Then one day as I was preparing to get into bed she knocked at my door and asked could she talk to me. Our one-on-ones were very common but from her tone I suddenly became uncomfortably about what she wanted to discuss with me. I got up and followed her to the dinning room where we sat down to talk. The first thing she said was "I prayed about this and I feel comfortable enough to share this with you. BUT please listen to everything I say BEFORE you respond." I assured her she had my attention and silence as she prepared to talk. I listened to her sometimes teary revelation for about thirty minutes as she told me that she was attracted to women and how she felt that I might shun and disown her because of it. As promised I waited until she was finished before I spoke. I sat staring at her for a couple of minutes gathering my thoughts. I began by telling her my feelings about homosexuality and her being gay. I explained to her why I didn't understand or believe in same sex attractions and that only men and woman can create and birth children. She explained to me her feelings about being gay and how she planned to deal with the drama that came with the lifestyle. We ended up talking for hours sharing our views, understandings and more importantly our expectations.
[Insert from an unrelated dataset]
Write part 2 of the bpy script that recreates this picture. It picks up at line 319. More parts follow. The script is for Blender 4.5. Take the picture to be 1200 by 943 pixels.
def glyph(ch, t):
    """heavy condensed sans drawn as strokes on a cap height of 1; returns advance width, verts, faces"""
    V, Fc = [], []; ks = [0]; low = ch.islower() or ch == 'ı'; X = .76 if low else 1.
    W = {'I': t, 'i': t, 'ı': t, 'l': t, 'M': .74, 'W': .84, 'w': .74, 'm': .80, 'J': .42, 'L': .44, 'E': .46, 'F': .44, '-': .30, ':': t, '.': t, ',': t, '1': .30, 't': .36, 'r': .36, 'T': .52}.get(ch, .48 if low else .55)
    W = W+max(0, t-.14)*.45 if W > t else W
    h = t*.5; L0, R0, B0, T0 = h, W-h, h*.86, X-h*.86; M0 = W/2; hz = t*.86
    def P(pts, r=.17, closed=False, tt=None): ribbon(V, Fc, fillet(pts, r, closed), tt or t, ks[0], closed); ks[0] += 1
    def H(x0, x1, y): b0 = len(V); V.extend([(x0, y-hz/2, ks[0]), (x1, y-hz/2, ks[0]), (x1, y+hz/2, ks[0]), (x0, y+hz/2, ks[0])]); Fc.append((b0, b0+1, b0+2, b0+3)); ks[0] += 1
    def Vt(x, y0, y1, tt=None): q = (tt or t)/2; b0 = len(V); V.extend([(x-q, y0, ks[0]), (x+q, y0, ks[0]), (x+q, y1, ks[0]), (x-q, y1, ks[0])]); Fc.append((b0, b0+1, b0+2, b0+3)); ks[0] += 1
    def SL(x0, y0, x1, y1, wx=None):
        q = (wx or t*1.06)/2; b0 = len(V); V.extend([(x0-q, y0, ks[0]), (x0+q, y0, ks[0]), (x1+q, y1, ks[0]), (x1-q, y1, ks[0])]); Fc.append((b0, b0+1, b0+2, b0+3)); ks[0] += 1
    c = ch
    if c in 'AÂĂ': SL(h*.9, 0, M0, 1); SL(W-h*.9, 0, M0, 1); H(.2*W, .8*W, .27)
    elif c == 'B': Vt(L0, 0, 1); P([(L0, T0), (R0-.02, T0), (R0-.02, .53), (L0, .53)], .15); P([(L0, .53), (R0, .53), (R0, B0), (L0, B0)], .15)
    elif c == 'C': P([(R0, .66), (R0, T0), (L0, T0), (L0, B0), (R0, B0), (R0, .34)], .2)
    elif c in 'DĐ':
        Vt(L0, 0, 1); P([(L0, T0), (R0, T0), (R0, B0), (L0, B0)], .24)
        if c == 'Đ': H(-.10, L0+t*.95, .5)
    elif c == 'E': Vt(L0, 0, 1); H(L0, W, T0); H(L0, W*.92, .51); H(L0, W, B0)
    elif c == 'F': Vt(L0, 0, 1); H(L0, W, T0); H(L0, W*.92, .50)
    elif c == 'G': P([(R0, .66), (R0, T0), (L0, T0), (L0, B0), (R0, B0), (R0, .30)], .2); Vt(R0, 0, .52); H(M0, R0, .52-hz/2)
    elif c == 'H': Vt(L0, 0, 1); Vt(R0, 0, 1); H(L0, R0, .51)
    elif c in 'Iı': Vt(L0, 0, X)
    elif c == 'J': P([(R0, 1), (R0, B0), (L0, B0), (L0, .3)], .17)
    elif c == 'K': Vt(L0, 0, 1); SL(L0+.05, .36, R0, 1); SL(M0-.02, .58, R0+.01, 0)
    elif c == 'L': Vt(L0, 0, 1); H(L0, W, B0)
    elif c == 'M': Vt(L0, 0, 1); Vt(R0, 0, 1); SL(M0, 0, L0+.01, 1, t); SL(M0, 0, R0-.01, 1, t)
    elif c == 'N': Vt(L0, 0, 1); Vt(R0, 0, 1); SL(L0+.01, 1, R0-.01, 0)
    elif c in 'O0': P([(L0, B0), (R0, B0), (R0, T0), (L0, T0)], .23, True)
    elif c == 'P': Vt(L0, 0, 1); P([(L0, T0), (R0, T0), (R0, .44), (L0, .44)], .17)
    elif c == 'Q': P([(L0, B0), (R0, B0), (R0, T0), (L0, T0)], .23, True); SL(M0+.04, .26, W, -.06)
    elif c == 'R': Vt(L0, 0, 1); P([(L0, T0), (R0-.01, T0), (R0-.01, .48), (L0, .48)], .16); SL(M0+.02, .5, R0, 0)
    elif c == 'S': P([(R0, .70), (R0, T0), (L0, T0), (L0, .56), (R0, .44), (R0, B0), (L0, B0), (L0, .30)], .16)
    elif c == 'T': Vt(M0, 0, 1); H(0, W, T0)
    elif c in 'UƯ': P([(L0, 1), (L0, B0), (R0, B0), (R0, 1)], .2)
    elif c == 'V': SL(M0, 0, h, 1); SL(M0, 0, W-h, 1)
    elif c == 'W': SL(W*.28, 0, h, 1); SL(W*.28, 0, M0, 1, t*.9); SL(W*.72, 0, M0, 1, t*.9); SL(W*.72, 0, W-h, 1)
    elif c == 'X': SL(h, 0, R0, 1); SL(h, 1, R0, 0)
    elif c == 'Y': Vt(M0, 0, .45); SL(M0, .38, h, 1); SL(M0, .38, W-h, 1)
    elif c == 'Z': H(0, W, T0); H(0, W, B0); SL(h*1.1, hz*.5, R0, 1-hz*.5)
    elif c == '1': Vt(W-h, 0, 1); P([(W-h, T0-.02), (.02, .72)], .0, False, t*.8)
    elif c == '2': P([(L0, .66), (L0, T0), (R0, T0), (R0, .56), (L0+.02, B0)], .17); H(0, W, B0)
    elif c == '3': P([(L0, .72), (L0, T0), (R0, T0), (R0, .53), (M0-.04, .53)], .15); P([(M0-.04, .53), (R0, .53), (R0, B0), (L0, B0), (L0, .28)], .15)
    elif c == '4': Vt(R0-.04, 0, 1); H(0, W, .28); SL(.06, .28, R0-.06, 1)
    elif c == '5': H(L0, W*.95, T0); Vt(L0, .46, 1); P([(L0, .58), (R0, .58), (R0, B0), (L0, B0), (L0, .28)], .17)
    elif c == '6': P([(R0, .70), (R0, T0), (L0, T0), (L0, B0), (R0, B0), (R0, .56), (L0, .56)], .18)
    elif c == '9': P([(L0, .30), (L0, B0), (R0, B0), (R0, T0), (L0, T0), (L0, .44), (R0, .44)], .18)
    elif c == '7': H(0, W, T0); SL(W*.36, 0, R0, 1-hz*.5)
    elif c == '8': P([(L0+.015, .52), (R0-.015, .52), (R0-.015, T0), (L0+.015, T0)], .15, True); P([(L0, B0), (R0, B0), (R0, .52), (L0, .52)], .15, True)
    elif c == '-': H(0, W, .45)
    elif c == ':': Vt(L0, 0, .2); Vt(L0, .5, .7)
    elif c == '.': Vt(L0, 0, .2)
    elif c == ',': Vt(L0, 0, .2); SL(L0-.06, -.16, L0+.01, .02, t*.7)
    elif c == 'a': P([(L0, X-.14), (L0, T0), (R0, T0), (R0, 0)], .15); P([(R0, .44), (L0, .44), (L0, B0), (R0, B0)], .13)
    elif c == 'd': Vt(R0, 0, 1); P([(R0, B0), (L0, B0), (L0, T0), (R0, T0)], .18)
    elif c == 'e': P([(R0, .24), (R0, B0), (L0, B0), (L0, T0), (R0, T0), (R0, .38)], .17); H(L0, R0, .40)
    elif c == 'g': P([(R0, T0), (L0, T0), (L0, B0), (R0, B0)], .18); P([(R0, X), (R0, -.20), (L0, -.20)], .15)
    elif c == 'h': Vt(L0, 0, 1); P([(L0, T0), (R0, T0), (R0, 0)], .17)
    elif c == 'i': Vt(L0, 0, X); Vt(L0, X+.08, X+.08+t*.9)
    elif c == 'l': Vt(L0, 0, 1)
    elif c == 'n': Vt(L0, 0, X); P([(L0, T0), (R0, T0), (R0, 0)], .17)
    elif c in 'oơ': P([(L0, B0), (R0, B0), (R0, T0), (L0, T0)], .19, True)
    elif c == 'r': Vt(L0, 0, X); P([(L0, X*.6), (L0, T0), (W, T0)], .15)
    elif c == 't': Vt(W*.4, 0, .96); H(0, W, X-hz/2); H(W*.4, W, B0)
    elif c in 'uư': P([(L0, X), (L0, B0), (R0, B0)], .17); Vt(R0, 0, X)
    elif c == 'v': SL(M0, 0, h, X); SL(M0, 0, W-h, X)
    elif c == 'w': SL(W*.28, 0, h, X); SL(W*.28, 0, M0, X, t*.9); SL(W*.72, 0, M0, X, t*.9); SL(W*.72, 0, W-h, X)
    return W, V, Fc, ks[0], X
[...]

Afterwards even though we were standing on opposite sides of the fence we accepted that were still standing on the same lawn. I told her that it would take time for me to accept her lifestyle and she told me she would continue to try to respect my positions about it. It took a couple of months for us to fully vibe again but we eventually humbled ourselves enough not to judge or be angry with each other. Because in the end I accepted that they were her decisions to make and her life to live. And she accepted that she would have to live her life with the consequences and benefits of her decisions. I learned a lot about our daughter and myself that day. I became even more confident that I had kept my promise to protect and prepare her and she found a source of support in her father. With her revelation and my response we realized that we could truly talk about anything and even if we didn't agree we would still respect each other. Regardless of her sexual orientations I am very proud of the young woman that I call my daughter and I pray she is proud of her father. She has done what her mother and I had always raised her to do, make the best decisions possible given the information she had available. She is living her life happily according to her own rules. I will admit that yes it sounds crazy but the hardest and easiest thing to do...was accepting that my daughter is gay.
Be GREAT TODAY, because you may not be given the time to be tomorrow.